ただし、技能移転を目的としているため、技能実習生は3年もしくは5年たったら本国へ帰る必要がある「永住」のない在留資格

実情は
● 安い労働力、人手不足解消の手段で国際貢献に名を借りたまやかし制度

テレビ等で報道される農作業や加工食品業や裁縫作業に従事している技能実習生の様子を見ると概して楽しそうに働いているようには見えないし、何か作業の歯車にされているようで、とても一連の知識・経験・技能を得て帰国して、その国に新風を吹き込める体制になっているか大いに疑問を感じる。

中には単純に母国より賃金が高いというだけの理由だけで日本に来たがる“技能実習生”もいないとは断言できないが、1で書いたような条件下で日本の高い物価・家賃を払い、更に自分を犠牲にしてまでも国の家族の為に仕送りをしている彼らを尊敬・応援せずにはいられない。

遅ればせながら政府は技能実習生制度の見直しの議論を始めるため、年内に有識者会議を設置するという。

制度改革で望むことは、
 ● 日本でしかできない経験をたくさんして貰う
 ● 日本人の友人を作り、日本を好きになって帰ってもらう。
 ●    受入れ企業を始め、皆がそれらを意識するだけで「技能実習生」という名の日本のファンが増え、結果的に日本の将来が明るくなる。
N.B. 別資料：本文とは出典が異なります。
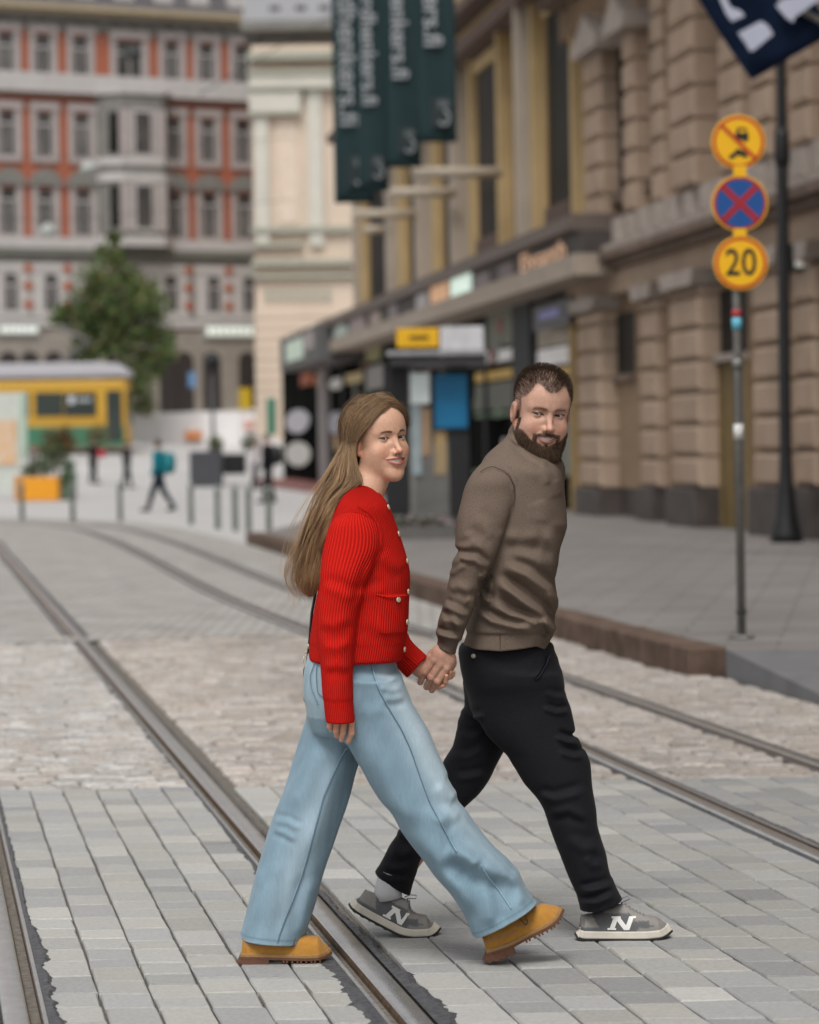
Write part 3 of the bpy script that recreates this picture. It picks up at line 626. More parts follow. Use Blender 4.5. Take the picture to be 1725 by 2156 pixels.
# shopfront: mullions, lit displays, painted tram reflections, dividing columns
M_col = mat('shop_column_grey', (.045, .047, .05), .6, spec=.1); M_pin = mat('pinkish_post', (.30, .27, .265), .5)
for x0, x1, m in ((673, 688, M_pin), (1085, 1123, M_col)): b = FF(); b.box(S(x0, 0), S(x1, 0), -.05, .9, .1, zlo + .1); b.build('shop_column', m, ob)
b = FF(); b.box(S(1205, .05), S(1216, .05), -.1, .9, .1, 5.3); b.build('corner_post', mat('ochre_post', (.34, .235, .11), .8), ob)
def disp(x0, x1, y0, y1, m, nm='display_or_reflection', pp=-.06, rd=0):
    xm = (x0 + x1) / 2; a0, a1 = S(x0, pp, (y0 + y1) / 2), S(x1, pp, (y0 + y1) / 2); z0, z1 = fs(xm, y1, pp)[1], fs(xm, y0, pp)[1]; b = FF()
    if rd: b.prism([((a0 + a1) / 2 + (a1 - a0) / 2 * math.cos(t), (z0 + z1) / 2 + (z1 - z0) / 2 * math.sin(t)) for t in np.linspace(0, 2 * math.pi, 24, endpoint=False)][::-1], -pp, -pp + .05)
    else: b.box(a0, a1, -pp, -pp + .05, z0, z1)
    return b.build(nm, m, ob)
dm = lambda n, c, e=0: mat(n, c, .4, var=.25, scale=2, emit=c if e else None, estr=e)
disp(602, 650, 862, 912, dm('lilac_disc', (.36, .35, .39), .15), rd=1); disp(602, 652, 930, 982, dm('white_disc', (.42, .41, .38), .15), rd=1); disp(692, 720, 866, 915, dm('lilac_disc_pale', (.30, .29, .34), .1), rd=1)
disp(632, 655, 786, 812, dm('orange_glow', (.22, .05, .02), .1)); disp(661, 672, 790, 812, dm('orange_panel', (.28, .08, .03), .1))
disp(693, 722, 795, 820, dm('white_spot', (.45, .44, .42), .2), rd=1); disp(690, 720, 745, 765, dm('grey_spot', (.30, .29, .30)))
disp(728, 762, 785, 806, dm('yellow_spot', (.42, .32, .15), .1)); disp(766, 808, 770, 820, dm('grey_panel', (.24, .235, .23))); disp(770, 800, 726, 760, dm('yellow_green', (.3, .28, .12)))
disp(1018, 1080, 738, 762, dm('white_reflection', (.48, .47, .46), .2)); disp(1131, 1202, 732, 768, dm('white_reflection_near', (.50, .48, .47), .2))  # white bands painted as reflections in the shop glass, faintly glowing
disp(1000, 1080, 780, 800, dm('yellow_reflection', (.40, .24, .03), .12)); disp(1131, 1202, 776, 792, dm('yellow_reflection_near', (.40, .25, .05), .12))  # yellow bands painted as the tram's reflection
disp(1000, 1080, 806, 862, dm('grey_green_reflection', (.055, .065, .055))); disp(1000, 1080, 868, 878, dm('green_reflection', (.03, .09, .04))); disp(1131, 1202, 690, 728, dm('tan_strip', (.30, .25, .19)))  # grey-green and green bands continue the painted tram reflection
disp(1128, 1202, 860, 1000, dm('green_grey_low', (.10, .115, .10))); disp(1020, 1080, 655, 730, dm('greenish_top', (.10, .115, .075)))
b = FF(); a0, a1 = S(1127, .2, 660), S(1203, .2, 660); b.box(a0, a1, -.25, -.18, fs(1165, 690, .2)[1], fs(1165, 636, .2)[1]); hs_ = b.build('hanging_sign', mat('hanging_sign_grey', (.11, .105, .11), .6), ob)
b = FF(); wl = (a1 - a0) / 9
for i in range(5): b.cushion(a0 + wl * (2 + i), a0 + wl * (2.8 + i), -.28, -.255, fs(1165, 668, .2)[1], fs(1165, 652, .2)[1], .02)
b.build('lettering', lit('violet_letters', (.20, .20, .42), .15), hs_)
b = FF(); b.box(S(586, .2), S(800, .2), -1.4, .9, .0, .2); b.build('terrace_step', mat('red_brown_step', (.24, .10, .085), .7), ob)

_q = np.random.default_rng(12); _pm = [dm('shop_clutter_%s' % n, c, e) for n, c, e in (('warm', (.30, .17, .07), .12), ('white', (.36, .35, .33), .15), ('red', (.20, .03, .03), 0), ('grey', (.12, .12, .12), 0), ('blue', (.06, .10, .16), 0), ('green', (.06, .12, .06), 0), ('tan', (.22, .17, .12), 0))]  # random small panels added as clutter, standing in for reflections
for _k in range(46):
    _x = _q.uniform(694, 1076); _w2 = _q.uniform(4, 12); _lo = 748 - .315 * (_x - 673) + 18; _y = _q.uniform(_lo, 990); disp(_x, _x + _w2, _y, _y + _q.uniform(6, 34), _pm[_q.integers(len(_pm))], 'shop_clutter', _q.uniform(-.10, -.03))
for _x in (720, 765, 808, 850, 905, 960, 1018): disp(_x, _x + 3, 748 - .315 * (_x - 673) + 6, 1005, M_col, 'mullion', .0)
# ================================================================ FIGURES: implicit surfaces sampled on a grid
f32 = np.float32
def smin(a, b, k):
    h = np.clip(.5 + .5 * (b - a) / k, 0, 1); return b * (1 - h) + a * h - k * h * (1 - h)
def smax(a, b, k): return -smin(-a, -b, k)
def ell(P, c, r):
    q = (P - np.array(c, f32)) / np.array(r, f32); k0 = np.sqrt((q * q).sum(1)) + 1e-6; q2 = q / np.array(r, f32); return k0 * (k0 - 1) / (np.sqrt((q2 * q2).sum(1)) + 1e-6)
def cap(P, a, b, ra, rb=None):
    rb = ra if rb is None else rb; a = np.array(a, f32); b = np.array(b, f32); d = b - a; t = np.clip(((P - a) @ d) / max(float(d @ d), 1e-12), 0, 1)
    q = P - a - t[:, None] * d; return np.sqrt((q * q).sum(1)) - (ra + (rb - ra) * t)
def chain(P, pts, rs, k=.004):
    f = None
    for i in range(len(pts) - 1):
        g = cap(P, pts[i], pts[i + 1], rs[i], rs[i + 1]); f = g if f is None else smin(f, g, k)
    return f
class Slices:
    """stack of horizontal superellipse sections; rows (z, x_left, x_right, y_centre, y_half)"""
    def __init__(s, rows, n=2.3, sm=.012, capk=.01, end=(True, True)):
        rows = sorted(rows); a = np.array(rows, float); z = np.arange(a[0, 0], a[-1, 0] + 1e-6, .004); T = np.stack([np.interp(z, a[:, 0], a[:, i]) for i in range(1, 5)], 1)
        w = max(1, int(sm / .004)); ker = np.exp(-.5 * (np.arange(-3 * w, 3 * w + 1) / w) ** 2); ker /= ker.sum()
        Tp = np.pad(T, ((3 * w, 3 * w), (0, 0)), 'edge'); Tp[:3 * w] = T[0] - (np.arange(3 * w, 0, -1)[:, None]) * (T[min(5, len(T) - 1)] - T[0]) / 5; Tp[-3 * w:] = T[-1] + (np.arange(1, 3 * w + 1)[:, None]) * (T[-1] - T[max(-6, -len(T))]) / 5
        T = np.stack([np.convolve(Tp[:, i], ker, 'valid') for i in range(4)], 1)
        s.z = z; s.T = T; s.n = n; s.k = capk; s.z0, s.z1 = z[0], z[-1]; s.end = end
    def par(s, z): return [np.interp(z, s.z, s.T[:, i]).astype(f32) for i in range(4)]
    def __call__(s, P):
        xl, xr, yc, yh = s.par(P[:, 2]); rx = np.maximum((xr - xl) / 2, .004); dx = np.abs(P[:, 0] - (xl + xr) / 2) / rx; dy = np.abs(P[:, 1] - yc) / yh
        f = ((dx ** s.n + dy ** s.n + 1e-9) ** (1 / s.n) - 1) * np.minimum(rx, yh)
        if s.end[0]: f = smax(f, s.z0 - P[:, 2], s.k)
        if s.end[1]: f = smax(f, P[:, 2] - s.z1, s.k)
        return f
    def ang(s, P):
        xl, xr, yc, yh = s.par(P[:, 2]); return np.arctan2((P[:, 0] - (xl + xr) / 2) / ((xr - xl) / 2), -(P[:, 1] - yc) / yh)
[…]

(マイナビ記事から)

付け加えるなら
 ● 風習・考え方はそれぞれの国で違う。雇用者側だけではなく、技能実習生側の風習・考え方を相互理解し、海外に行かない国際親善を行って欲しいと思う。

ただ一つだけ“有識者会議”に注文をつけたい。
 ● 「やってますよ」感だけで終わって欲しくない。

概して“有識者会議”というのは、政府の意向に沿って頭で考えた表面的な議論に終始し、現場からかけ離れた提言を行う場合が多いと感じている。
そう「やってますよ」感だ。
書類書式・記入方法も含め現場に入り込み、雇用側・現場の実情・問題点の洗い出しを体験し、それからどのように改善していくかを考えて欲しい。時として事前検証も必要。大体お役所制度は制度開始後に欠点が出てくる。

 ● 初めから経営側や役所の立場で考えてはならない。
それは、「外国人の就労拡大を掲げて導入された特定技能制度(2019年4月導入開始)を改善し発展させるべきでないか」という毎日新聞の社説を、その制度の実態調査・検証もせず、そのまま継承する事ではないと思う。

なお、「特定技能制度」の改革については、日本弁護士連合会 「技能実習制度の廃止と特定技能制度の改革に関する意見書」2022年(令和4年)4月15日技能実習制度の廃止と特定技能制度の改革に関する意見書 (nichibenren.or.jp)を参照されると興味深い。